Spurious file from old history

Once the conversion was done, we noticed a file called src/Core, which should not be here. A diff with a svn checkout would confirm that this is the only difference. I have traced back the problem to a bug in svn which would allow a ‘svn copy’ to be done even if the destination name would already exist.

In our case, a directory called ‘Core’ was copied on top of the file ‘Core’. As such, the underlying file was never deleted, and mercurial kept it. Mercurial did quite well dealing with this actually.

See this wonderful commit

http://websvn.kde.org/?view=rev&revision=72256

And this is how the repository looked like just before this commit:

http://websvn.kde.org/branches/work/eigen2/src/?pathrev=72254

We could not manage to fix this problem, and we just removed the file after the conversion. Having this file would anyway not prevent using eigen2 in compilation.

It seems the bug is fixed in svn 1.6.2:  I can not reproduce this on a small test svn repository. A bug was filled for mercurial with all details, but as we cannot reproduce this behaviour on a test svn repository, this will be very difficult to solve. We for sure can not use KDE repository to test, it is far too huge for this.

Conclusion

We now have eigen2 repository on https://bitbucket.org/eigen/eigen/ and so far everything seems ok. The repository is worth 7.3 Mb, which is perfectly honest. We can now grant or revoke write access very quickly and easily without disturbing KDE admins. And of course we also have all the wonderful advantages of DVCS.


6 Comments »

  1. Ian Monroe says:

    Scripts do exist to convert KDE apps to git. Not saying that you should’ve used git or whatever, just don’t want people to get the impression that its not possible.

  2. Benoit Jacob says:

    Thanks Thomas for all your work!

    Ian: great, just for reference, where were they? Do they handle branches and tags? (That’s the main issue)

    I didn’t do anything special with git-svn, just created a .git/config, had it reviewed on #git, and ran git-svn init with it; after 6 hours and tons of network traffic, i still had no object in my local directory so I was rather desperate. If I only wanted trunk, on the other hand, it went well.

  3. mat69 says:

    Benoit: afaik you have to “git svn fetch -rAREVNUMBER” (if you choose the last revision you won’t have the old history) afterwards, otherwise nothing should be downloaded, but in your case “git svn clonse svn:ssh/…..” would probably be better — you’d have the complete history that way. Still the problem of the authors remains –> see “author file git” (or something like that) on google.

    Depending on what you check out it will take a while. Though you should not clone the whole trunk, that would take really long with all the history.

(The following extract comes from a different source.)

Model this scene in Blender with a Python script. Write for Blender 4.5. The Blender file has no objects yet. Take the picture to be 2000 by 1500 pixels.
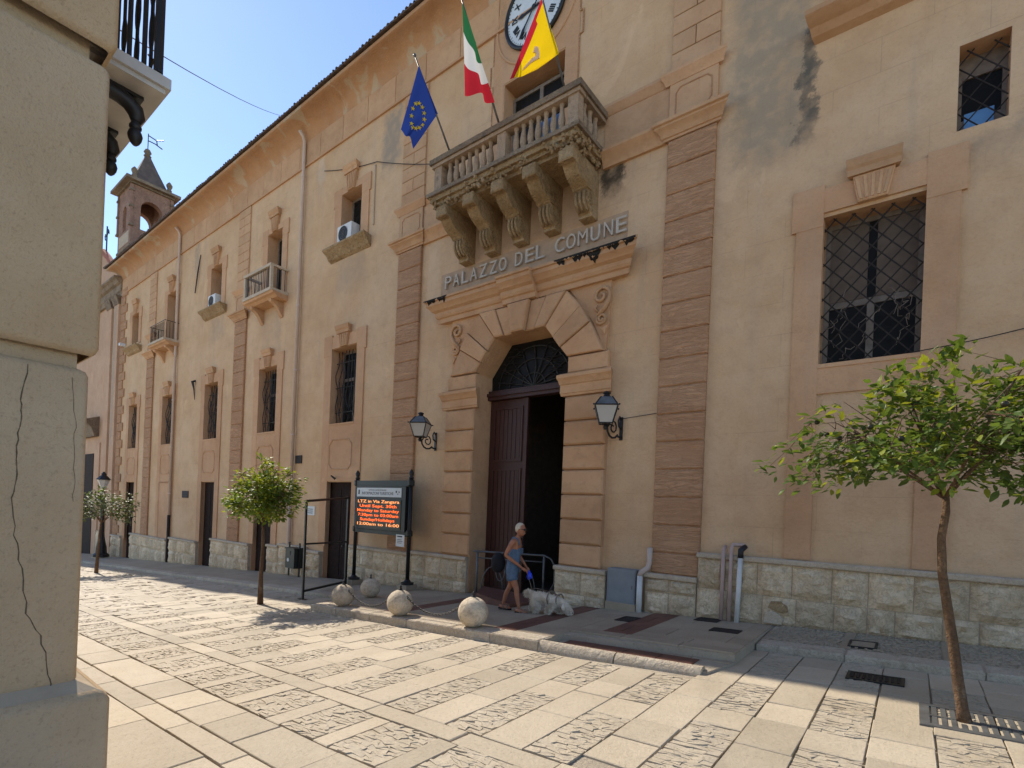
import bpy, bmesh, math, random
from mathutils import Vector, Matrix
random.seed(7)
R = random.uniform
sc = bpy.context.scene
C = sc.collection

# ---------------------------------------------------------------- camera, sky, sun, exposure
FY = 8.85                       # the town hall's wall plane
SL = 0.057                      # the street falls to the left
def G(x): return SL * x

BETA, RHO = math.radians(38.0), math.atan(0.0405)
cam_d = bpy.data.cameras.new('camera'); cam = bpy.data.objects.new('camera', cam_d); C.objects.link(cam)
cam_d.sensor_width = 36.0; cam_d.lens = 36.0 * 1005.0 / 2000.0
cam_d.shift_y = 244.0 / 2000.0; cam_d.clip_start = 0.05; cam_d.clip_end = 600
fwd = Vector((-math.sin(BETA), math.cos(BETA), 0)); r0 = Vector((math.cos(BETA), math.sin(BETA), 0)); up0 = Vector((0, 0, 1))
rt = r0 * math.cos(RHO) + up0 * math.sin(RHO); up = up0 * math.cos(RHO) - r0 * math.sin(RHO)
m = Matrix((rt, up, -fwd)).transposed().to_4x4(); m.translation = Vector((0, 0, 1.65))
cam.matrix_world = m
sc.camera = cam

SUN = Vector((1.04, -0.146, -1.0)).normalized()      # the way the light travels
EL = math.asin(-SUN.z)
w = bpy.data.worlds.new('World'); sc.world = w; w.use_nodes = True
nt = w.node_tree; bgn = nt.nodes['Background']
sky = nt.nodes.new('ShaderNodeTexSky'); sky.sky_type = 'NISHITA'; sky.sun_disc = False
sky.sun_elevation = EL; sky.sun_rotation = math.atan2(-SUN.x, -SUN.y)
sky.altitude = 100; sky.air_density = 0.8; sky.dust_density = 0.05; sky.ozone_density = 1.2
nt.links.new(sky.outputs[0], bgn.inputs[0]); bgn.inputs[1].default_value = 0.135
sd = bpy.data.lights.new('sun', 'SUN'); sd.energy = 3.0; sd.angle = math.radians(0.53); sd.color = (1.0, 0.905, 0.77)
so = bpy.data.objects.new('sun', sd); C.objects.link(so); so.rotation_euler = SUN.to_track_quat('-Z', 'Y').to_euler()
so.location = (-20, 10, 30)
vs = sc.view_settings; vs.view_transform = 'Standard'; vs.look = 'None'; vs.gamma = 1.0; vs.use_curve_mapping = False
vs.exposure = 0.95
sc.render.engine = 'CYCLES'
sc.cycles.max_bounces = 6; sc.cycles.diffuse_bounces = 4; sc.cycles.glossy_bounces = 2; sc.cycles.transparent_max_bounces = 6
sc.cycles.use_denoising = True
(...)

    In general I like every move away from svn, CVS are just a pain imo. 🙂

    PS.: All that info is right out of my head, so might be wrong. 😉

  4. hron84 says:

    IIRC, you can specify the revision range to git-svn what you want to convert.

  5. Benoit Jacob says:

    Mat69, Hron84: of course I tried that. Didn’t help. Even the exact revisions range corresponding to the lifespan of Eigen in KDE’s SVN, already spans over 300,000 revisions. Yep, KDE’s SVN repo is _that_ big.

    Anyway, Thiago just confirmed on the current kde-devel thread that this was indeed impossible to do without local access to the KDE SVN server (or a dump of its data — worth 35 GB)

  6. Tom says:

    I’ve always been highly impressed with the speed and goodness that is hg convert.

    glad it solved your problem, eigen is a great project, keep up the fantastic work!